無意識日記
宇多田光 word:i_
 



少し前迄の光は「もし歌が売れなくなったら」とか「(主に〆切間際に)あ~もうこんな事やめてやる」とか躊躇わずに云っていた。普通音楽に携わる人は本音でなくとも「ずっとこの道でやっていきます」的な発言をするものなのに。ソレらが光の照れ隠しだというのなら「小さい頃は音楽なんてやりたくなかった」とかは究極のツンデレ発言になるのだが、クリエイターには、"いつでも辞める覚悟ができている状態の方が創造性が高まる"という事情があるのだ。「ずっとやる」と決めてしまうとどうしたって将来を考えて力をセーブしちゃうからね。「仮にこの後才能尽きようが眼前の作品に全力を捧ぐ」と腹を括ったヤツは強い。
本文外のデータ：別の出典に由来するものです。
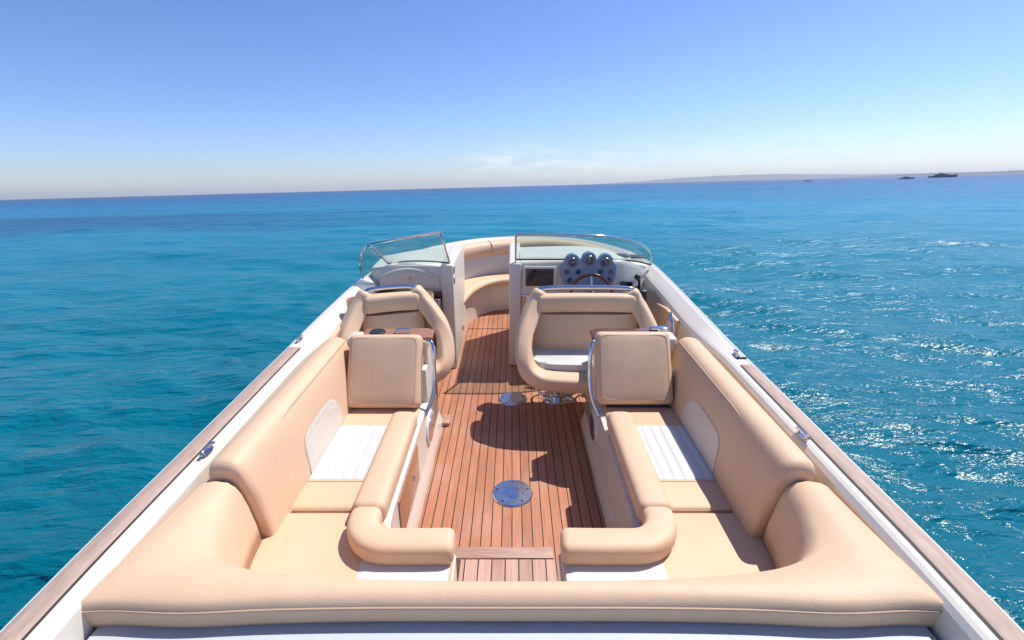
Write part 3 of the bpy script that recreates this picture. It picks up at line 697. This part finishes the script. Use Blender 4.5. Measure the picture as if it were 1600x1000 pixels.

甘い事を言う様だが、そうやって全力を出し切れた人間にこそ神様は次のチャンスを与えてくれる。挑戦者のみ貰えるご褒美は更なる挑戦とはよく言ったものだ。光はソレを無意識裡に察知しているのだろう、また次の音楽に挑戦したいという強い気持ちが「いつだって辞めてやる」的発言の源になっているのだ…としたら何とも逆説的な話だが、結果的にはソレが光の音楽家人生のパースペクティヴを広げてゆく。光がいつでも辞めれる様にとチエちゃん1人しか雇わないザネッティは、実は最高のマネージメントをしているのである。